Produk yang Tidak Dapat Disertifikasi Halal


Berikut beberapa produk yang tidak dapat disertifikasi halal sebagaimana tertuang dalam Fatwa MUI No.44 Tahun 2020 tentang Penggunaan Nama, Bentuk, dan Kemasan Produk yang Tidak Dapat Disertifikasi Halal. 


Fatwa ini telah ditandatangani Hasanudin Abdul Fattah serta Asrorun Niam Sholeh sebagai Ketua dan Sekretaris Komisi Fatwa MUI.


a. Produk yang menggunakan nama dan/atau simbol-simbol kekufuran, kemaksiatan, dan/atau berkonotasi negatif;


b. Produk yang menggunakan nama benda/hewan yang diharamkan, kecuali:

1) yang telah mentradisi ('urf) yang dipastikan tidak mengandung bahan yang diharamkan;

2) yang menurut pandangan umum tidak ada kekhawatiran adanya penafsiran kebolehan mengkonsumsi hewan yang diharamkan tersebut;

3) yang mempunyai makna lain yang relevan dan secara empirik telah digunakan secara umum.

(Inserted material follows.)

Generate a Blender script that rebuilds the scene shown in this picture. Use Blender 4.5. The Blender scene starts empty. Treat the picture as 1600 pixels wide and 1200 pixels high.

c. Produk yang berbentuk babi dan anjing dengan berbagai desainnya;


d. Produk yang menggunakan kemasan bergambar babi dan anjing sebagai fokus utama;


e. Produk yang memiliki rasa/aroma (flavour) unsur benda atau hewan yang diharamkan;


f. Produk yang menggunakan kemasan yang berbentuk dan/atau bergambar erotis dan porno.